Rich in Hong Kong benefit while government ignores housing action

PUBLISHED : Saturday, 27 May, 2017, 9:00am
UPDATED : Saturday, 27 May, 2017, 10:28pm

I refer to Richard Wong’s article (“Curbing speculators are no guarantee of property market success”, May 16) in which he says “speculation is the outcome of housing shortages and not the cause”.

If we could totally eradicate property speculation through more punitive measures, prices would fall, ending shortages.

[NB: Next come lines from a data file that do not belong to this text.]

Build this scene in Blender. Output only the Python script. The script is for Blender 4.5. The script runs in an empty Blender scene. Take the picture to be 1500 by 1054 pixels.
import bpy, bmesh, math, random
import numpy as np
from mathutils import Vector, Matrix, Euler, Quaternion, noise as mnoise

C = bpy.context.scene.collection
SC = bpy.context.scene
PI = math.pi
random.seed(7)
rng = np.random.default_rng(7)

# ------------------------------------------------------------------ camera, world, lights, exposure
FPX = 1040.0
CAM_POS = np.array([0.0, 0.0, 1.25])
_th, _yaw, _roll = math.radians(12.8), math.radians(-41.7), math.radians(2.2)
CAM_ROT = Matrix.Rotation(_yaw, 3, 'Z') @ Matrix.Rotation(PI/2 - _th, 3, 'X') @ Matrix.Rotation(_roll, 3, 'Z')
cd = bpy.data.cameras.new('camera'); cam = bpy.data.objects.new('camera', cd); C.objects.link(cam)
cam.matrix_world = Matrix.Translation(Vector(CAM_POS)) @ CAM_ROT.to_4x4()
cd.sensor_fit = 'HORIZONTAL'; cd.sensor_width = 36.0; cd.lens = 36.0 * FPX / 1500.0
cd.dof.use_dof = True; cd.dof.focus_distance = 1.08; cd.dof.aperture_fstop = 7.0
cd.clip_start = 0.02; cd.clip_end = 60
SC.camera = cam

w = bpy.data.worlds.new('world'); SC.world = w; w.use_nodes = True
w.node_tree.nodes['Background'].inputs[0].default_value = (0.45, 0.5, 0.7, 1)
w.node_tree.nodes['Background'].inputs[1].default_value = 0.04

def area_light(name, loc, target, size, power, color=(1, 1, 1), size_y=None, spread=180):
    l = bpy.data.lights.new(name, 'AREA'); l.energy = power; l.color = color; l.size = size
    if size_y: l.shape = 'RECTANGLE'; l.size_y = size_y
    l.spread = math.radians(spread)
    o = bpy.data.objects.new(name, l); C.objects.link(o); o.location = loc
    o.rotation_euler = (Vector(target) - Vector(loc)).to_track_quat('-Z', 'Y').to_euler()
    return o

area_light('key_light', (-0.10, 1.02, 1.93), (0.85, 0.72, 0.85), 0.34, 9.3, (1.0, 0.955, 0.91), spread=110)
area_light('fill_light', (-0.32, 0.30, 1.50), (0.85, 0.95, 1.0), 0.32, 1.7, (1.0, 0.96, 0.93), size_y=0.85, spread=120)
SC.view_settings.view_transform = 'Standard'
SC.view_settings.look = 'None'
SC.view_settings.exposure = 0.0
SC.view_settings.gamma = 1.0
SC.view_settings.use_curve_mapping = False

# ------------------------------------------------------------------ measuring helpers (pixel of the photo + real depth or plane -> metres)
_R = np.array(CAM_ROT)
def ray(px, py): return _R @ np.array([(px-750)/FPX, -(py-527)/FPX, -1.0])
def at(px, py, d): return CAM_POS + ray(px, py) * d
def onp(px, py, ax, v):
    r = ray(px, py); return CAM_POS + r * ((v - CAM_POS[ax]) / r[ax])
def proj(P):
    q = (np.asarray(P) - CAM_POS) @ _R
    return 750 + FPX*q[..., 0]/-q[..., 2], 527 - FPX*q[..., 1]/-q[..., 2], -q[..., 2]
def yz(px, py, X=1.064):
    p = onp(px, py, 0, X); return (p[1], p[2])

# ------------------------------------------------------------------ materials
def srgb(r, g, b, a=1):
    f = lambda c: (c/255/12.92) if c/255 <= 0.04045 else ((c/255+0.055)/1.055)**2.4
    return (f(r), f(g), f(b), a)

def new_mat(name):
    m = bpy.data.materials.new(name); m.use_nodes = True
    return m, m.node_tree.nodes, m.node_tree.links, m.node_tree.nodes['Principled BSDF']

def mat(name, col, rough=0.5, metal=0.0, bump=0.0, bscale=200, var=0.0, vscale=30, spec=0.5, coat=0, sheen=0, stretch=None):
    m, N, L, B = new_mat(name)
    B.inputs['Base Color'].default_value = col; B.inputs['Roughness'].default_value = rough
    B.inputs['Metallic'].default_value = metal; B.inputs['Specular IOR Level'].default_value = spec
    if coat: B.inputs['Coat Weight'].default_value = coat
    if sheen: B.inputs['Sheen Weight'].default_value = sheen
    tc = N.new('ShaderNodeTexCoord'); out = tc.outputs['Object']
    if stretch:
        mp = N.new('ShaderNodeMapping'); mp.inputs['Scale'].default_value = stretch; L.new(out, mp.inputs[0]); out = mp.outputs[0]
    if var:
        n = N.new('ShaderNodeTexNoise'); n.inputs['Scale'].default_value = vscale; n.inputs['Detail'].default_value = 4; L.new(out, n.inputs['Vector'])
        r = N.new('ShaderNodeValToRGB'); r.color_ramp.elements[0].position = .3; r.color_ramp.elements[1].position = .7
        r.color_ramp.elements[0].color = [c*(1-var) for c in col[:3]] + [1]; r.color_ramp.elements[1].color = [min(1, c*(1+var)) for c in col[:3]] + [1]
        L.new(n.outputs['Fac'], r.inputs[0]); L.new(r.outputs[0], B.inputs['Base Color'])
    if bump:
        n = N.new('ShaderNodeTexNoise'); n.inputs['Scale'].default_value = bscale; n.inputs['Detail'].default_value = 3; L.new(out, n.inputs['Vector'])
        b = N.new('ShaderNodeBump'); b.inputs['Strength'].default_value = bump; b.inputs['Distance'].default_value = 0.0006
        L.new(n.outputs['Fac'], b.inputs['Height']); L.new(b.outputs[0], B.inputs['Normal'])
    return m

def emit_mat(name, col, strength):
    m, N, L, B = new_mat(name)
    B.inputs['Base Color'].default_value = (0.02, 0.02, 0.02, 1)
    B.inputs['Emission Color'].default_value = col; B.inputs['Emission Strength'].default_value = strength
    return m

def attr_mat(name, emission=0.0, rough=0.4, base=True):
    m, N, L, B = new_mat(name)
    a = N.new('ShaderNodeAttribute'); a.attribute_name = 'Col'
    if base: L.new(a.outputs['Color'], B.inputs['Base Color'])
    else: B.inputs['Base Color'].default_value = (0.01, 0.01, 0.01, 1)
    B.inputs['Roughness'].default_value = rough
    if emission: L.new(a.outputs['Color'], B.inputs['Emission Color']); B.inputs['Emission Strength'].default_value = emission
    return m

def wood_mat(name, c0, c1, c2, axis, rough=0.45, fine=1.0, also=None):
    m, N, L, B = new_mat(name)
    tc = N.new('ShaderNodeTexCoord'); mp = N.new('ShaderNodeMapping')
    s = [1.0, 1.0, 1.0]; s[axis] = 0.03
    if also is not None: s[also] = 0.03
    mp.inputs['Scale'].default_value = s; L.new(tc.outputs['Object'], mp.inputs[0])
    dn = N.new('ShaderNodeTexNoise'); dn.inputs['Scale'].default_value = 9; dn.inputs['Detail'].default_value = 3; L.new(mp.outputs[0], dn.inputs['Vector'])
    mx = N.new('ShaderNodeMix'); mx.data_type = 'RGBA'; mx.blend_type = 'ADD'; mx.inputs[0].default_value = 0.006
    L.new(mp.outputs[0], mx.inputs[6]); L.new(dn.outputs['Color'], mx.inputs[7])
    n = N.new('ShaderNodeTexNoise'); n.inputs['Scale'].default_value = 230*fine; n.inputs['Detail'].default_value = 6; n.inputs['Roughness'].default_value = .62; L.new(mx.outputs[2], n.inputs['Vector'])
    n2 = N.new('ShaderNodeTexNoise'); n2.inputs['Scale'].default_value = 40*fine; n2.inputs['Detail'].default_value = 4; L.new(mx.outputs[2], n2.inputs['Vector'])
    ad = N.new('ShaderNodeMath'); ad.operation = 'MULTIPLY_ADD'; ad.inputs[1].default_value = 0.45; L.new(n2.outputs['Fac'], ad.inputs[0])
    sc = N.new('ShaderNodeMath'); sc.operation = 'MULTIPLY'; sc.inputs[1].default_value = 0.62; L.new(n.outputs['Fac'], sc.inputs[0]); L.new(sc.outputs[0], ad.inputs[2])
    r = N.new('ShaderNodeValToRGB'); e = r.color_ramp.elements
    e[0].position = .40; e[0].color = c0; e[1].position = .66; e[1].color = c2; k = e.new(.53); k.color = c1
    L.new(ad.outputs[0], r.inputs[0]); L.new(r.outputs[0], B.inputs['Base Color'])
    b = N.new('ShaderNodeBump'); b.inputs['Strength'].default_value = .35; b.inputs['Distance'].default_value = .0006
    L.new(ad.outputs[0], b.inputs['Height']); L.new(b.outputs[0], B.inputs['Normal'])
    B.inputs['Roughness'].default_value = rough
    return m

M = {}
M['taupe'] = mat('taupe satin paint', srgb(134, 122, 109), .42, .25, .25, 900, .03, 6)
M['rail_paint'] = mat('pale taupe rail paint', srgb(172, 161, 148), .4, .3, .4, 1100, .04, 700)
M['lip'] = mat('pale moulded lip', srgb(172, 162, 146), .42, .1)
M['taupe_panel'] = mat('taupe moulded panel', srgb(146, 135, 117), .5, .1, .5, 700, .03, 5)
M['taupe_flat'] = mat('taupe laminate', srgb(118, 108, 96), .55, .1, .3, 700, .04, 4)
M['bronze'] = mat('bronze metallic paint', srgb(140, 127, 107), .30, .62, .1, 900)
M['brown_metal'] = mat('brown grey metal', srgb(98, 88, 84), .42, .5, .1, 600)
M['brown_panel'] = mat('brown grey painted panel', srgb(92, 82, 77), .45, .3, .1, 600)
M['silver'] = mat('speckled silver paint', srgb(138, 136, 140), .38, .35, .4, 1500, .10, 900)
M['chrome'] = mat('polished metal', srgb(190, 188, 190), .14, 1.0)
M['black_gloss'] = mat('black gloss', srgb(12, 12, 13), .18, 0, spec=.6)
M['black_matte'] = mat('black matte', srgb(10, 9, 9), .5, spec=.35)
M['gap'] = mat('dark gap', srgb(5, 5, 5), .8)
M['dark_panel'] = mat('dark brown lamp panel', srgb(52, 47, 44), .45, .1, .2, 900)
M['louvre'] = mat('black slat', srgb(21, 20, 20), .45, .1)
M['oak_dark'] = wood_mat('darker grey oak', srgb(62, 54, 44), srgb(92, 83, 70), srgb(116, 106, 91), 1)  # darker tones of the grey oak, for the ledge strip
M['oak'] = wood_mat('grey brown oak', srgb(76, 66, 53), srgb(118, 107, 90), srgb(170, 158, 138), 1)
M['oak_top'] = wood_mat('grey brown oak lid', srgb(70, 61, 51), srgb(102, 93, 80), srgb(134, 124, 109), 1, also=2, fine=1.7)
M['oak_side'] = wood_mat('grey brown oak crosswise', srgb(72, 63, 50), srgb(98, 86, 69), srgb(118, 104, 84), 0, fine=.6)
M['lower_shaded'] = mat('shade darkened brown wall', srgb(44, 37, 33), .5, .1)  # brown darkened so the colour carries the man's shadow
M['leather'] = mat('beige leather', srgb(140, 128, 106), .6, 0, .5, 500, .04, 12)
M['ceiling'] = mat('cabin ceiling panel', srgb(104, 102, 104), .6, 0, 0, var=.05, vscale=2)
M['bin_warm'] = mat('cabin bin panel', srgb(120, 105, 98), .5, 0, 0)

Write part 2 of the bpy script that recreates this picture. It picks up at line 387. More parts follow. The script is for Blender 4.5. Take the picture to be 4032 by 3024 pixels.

There are enough homes for all Hongkongers to live in now but first-time, genuine local end-users are priced out by rich landlords or investors, which exacerbates the problem.

Wong describes government control measures interfering with markets as draconian but in fact it’s the “Washington Consensus”, neoliberalism policies championed by former British and US leaders Margaret Thatcher and Ronald Reagan that may have led to Brexit and the election of Donald Trump today.

Most modern progressive economics Nobel laureates such as Joseph Stieglitz and Paul Krugman have strongly criticised and repudiated free-market fundamentalism. Its failures are clearly seen worldwide.

In Hong Kong it has created huge wealth inequalities, a shrinking middle class and many poor living in subdivided flats. Through exorbitant property/land prices we pay among the highest tax rates in the world.

The rich and big business benefit from a low tax regime and non-government interference allowing markets to produce high property prices – they continue to win as landlords at the expense of the majority. These same big businesses and tycoons colluded with government for the system that made them rich initially but now back free competition now that they’re powerful enough to compete.

Canada, Australia and Singapore have imposed various forms of demand control measures to protect their local citizens.

As Hong Kong is nearest to China where the bulk of foreign demand comes from, temporary tougher measures are needed such as a 50 per cent buyers’ stamp duty on foreign purchases and for locals who already own homes. An annual ownership tax of 20 per cent (on assessed value) on a second property owned, 30 per cent on the third property owned and so on could also be effective

Hong Kong simply cannot build faster than the purchasing and investment needs of rich local and mainland investors.

Blaming low interest rates, waiting for rates to rise to correct our housing problem is another perfect example of doing nothing. Cities such as Sydney, Vancouver and Shanghai have higher home mortgage rates than Hong Kong, but prices there have also skyrocketed, therefore their governments intervene.